Сразу все сомнения и отметаются. Для украинской актрисы роль актрисы французской - своеобразная возможность представить камео. Пройдясь по краешку судьбы Бернар, но остаться на этой сцене - собой, такой, какая есть, здесь и сейчас, в этом мире, в этом городе. В привычном брючном костюме, безо всяких париков и пелерин.
Манера игры Кадочниковой предполагает сценический метод эдаких наплывов: от себя - к ней, от нее - к себе. В определенные моменты сценической партитуры актриса вроде выныривает из толщи мифов Бернар и ненавязчиво хочет сообщить миру важное послание о себе, смысл которого, впрочем, не столь уж далек от откровений Сары. Поскольку, опять-таки, актерские темы постоянно отражаются и пересекаются - игры со временем, попытки его удержать или обмануть.
(Хотя время обмануть невозможно, его можно - лишь на время - заговорить и усыпить бдительность.)
В этом смысле образ "Кадочниковой" в спектакле никак не довлеет над образом "Бернар", они все-таки мирно уживаются на одной территории и в одном пространстве. Наша актриса, к ее чести, не педалирует демонстративность подачи "себя", не выпрашивает зрительского снисхождения или умиления, оглядываясь на банковый депозит своих былых сценических и кинематографических достижений.
Скорее наоборот: актриса не только бесстрашно идет по канату театральной дистанции (протяженность такого "каната"
1 час 20 минут), не только отчаянно удерживает баланс, не только максимально обживает сцену в рискованной обуви на высоченной платформе (не каждая юная девушка в таких-то выстоит), но наполняет каждый эпизод своего сценического существования - духовным трепетом, душевным светом, напряженной внутренней жизнью.
Кажется, режиссер совершенно сознательно (даже с неким вызовом) все чаще усаживает молодого героя-секретаря в инвалидную коляску, а ее, одержимую, этот же режиссер словно подталкивает в спину - вперед, пляши на канате!

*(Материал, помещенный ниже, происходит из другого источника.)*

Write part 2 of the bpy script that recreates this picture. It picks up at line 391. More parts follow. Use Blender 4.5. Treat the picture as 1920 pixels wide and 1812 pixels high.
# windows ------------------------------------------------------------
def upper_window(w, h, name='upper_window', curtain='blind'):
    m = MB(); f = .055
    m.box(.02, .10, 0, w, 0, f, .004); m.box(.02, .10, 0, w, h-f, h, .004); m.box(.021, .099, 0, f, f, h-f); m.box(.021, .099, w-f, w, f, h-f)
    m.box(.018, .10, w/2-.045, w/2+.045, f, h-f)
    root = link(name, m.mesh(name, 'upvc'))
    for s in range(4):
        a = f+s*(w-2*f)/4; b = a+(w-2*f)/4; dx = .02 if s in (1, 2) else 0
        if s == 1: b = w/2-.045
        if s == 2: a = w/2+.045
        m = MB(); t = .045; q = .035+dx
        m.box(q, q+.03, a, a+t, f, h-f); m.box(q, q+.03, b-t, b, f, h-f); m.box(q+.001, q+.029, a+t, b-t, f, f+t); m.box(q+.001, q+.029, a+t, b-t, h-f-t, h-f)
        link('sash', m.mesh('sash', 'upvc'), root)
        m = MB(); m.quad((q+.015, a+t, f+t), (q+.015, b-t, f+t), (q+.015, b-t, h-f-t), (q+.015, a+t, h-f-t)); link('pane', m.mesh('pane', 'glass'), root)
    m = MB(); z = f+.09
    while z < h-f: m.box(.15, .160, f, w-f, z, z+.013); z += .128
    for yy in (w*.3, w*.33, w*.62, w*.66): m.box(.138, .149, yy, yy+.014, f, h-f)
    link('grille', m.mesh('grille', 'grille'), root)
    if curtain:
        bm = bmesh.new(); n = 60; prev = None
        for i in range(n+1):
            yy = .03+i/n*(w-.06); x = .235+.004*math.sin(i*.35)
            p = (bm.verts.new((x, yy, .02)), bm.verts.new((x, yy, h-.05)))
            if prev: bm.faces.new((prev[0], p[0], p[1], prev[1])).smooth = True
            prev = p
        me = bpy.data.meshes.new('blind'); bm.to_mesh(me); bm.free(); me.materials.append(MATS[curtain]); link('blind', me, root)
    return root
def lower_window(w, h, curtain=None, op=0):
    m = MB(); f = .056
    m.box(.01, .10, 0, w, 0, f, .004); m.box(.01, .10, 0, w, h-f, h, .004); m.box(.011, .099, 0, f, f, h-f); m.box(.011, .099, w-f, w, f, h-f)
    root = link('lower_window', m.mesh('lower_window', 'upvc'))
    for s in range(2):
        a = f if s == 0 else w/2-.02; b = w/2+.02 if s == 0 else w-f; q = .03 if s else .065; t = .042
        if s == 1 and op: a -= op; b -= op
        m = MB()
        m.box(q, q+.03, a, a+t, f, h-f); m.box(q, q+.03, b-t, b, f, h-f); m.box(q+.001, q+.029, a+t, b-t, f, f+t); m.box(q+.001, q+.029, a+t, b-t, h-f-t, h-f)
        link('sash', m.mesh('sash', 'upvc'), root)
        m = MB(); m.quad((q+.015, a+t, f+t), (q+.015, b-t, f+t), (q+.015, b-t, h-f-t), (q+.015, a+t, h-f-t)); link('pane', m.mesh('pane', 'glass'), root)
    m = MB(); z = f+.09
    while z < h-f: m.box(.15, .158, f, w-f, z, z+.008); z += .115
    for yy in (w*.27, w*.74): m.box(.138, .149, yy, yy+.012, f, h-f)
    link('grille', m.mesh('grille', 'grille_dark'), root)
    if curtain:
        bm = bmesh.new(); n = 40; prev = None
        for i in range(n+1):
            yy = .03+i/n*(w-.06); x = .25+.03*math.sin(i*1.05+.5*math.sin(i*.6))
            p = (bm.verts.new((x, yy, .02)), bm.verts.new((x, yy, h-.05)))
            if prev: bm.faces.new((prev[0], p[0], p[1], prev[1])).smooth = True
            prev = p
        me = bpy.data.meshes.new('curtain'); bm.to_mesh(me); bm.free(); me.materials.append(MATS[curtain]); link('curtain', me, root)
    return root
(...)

И некая образная голограмма сценического существования этой Сары - как танец канатоходки. Внизу - толпа, над головой - купол неба. Один неловкий шаг - и пропасть. В первых эпизодах спектакля актриса Кадочникова буквально ползает по сцене, как не удержавшая равновесие канатоходка. Затем она поднимается, выпрямляет спину. И снова на канат.
Мне приходилось видеть многих прекрасных актрис в их вечернюю томную театральную пору (на разных важных сценах), но случай теперешнего артистического бесстрашия по-своему уникален, даже иррационален.
И, как мне кажется, режиссер Давид Бабаев, а он и сам замечательный артист, осознанно выстраивал свой театральный сюжет как историю слегка иррациональную, маловероятную именно сегодня (в интерьере циничного театра ХХІ века). Поскольку его история все-таки об актерском театре века ушедшего, со всеми его сердечными нюансами, возвышенными обманами, воздушными шторами, соответствующими мизансценами.
И в режиссуре, и в способе актерского существования просматривается то, что В.Немирович-Данченко когда-то определил очень емко - "мужественная простота". Только это "простота", не предполагающая сценической простоватости. Поскольку некоторые внутренние рифмы спектакля умно припрятаны, в основном для посвященных, для театралов с опытом.
Зрителю предлагается увидеть в портрете одной актрисы не только отражение актрисы иной, здесь непроизвольно возникает вереница разнообразных артистических отражений в осколках зеркала сцены. Мало-помалу прорываются чеховские интонации - они исходят от образа Ольги Книппер-Чеховой, а это одна из лучших ролей Кадочниковой в спектакле "Насмешливое мое счастье". Возникает намек и на образ актрисы Кручининой (из пьесы "Без вины виноватые"), которую Кадочникова когда-то замечательно играла в родном театре, горько и строго проживая тему неутоленного материнства.
Внутри тандема Сара Бернар-Жорж Питу тоже порой брезжит свет материнской тоски. Для актрисы Бернар этот мальчик, этот Жорж (удачная работа молодого актера Юрия Кухаренко) - не toy-boy, а существо родное и родственное, которому безо всякой бравады можно признаться: "Все умерли. Их больше нет. Мы - последние".
Разумеется, этот спич как бы двух актрис в одном лицедейском обличье не о ХІХ, а только о ХХ веке. Когда героиня чеканит имена ушедших, без которых ей пусто (Гюго, Байрон, Гарибальди), то, несомненно, уже актриса под этим подразумевает только своих: Параджанов, Ильенко, Войтецкий. Ушли - и ничего не изменишь, ничего не исправишь. Часть прежнего мира откололась, как айсберг от ледника. Прошлое - тает.
И вот, пока оно не растаяло окончательно, еще вот о чем всех вас попрошу. Вынырните хотя бы на время из медийного морока и обмана, из этого интернетного болота, утрамбованного высокобюджетными ботами, и отыщите вечер, чтобы скоротать его в компании наших замечательных актрис, которые, к счастью, и в этом времени - есть. Идите же и на этот, и на некоторые другие актерские спектакли, верьте в обман прекрасных актрис, ибо в их правде намного больше истины, чем где бы то ни было - здесь и сейчас.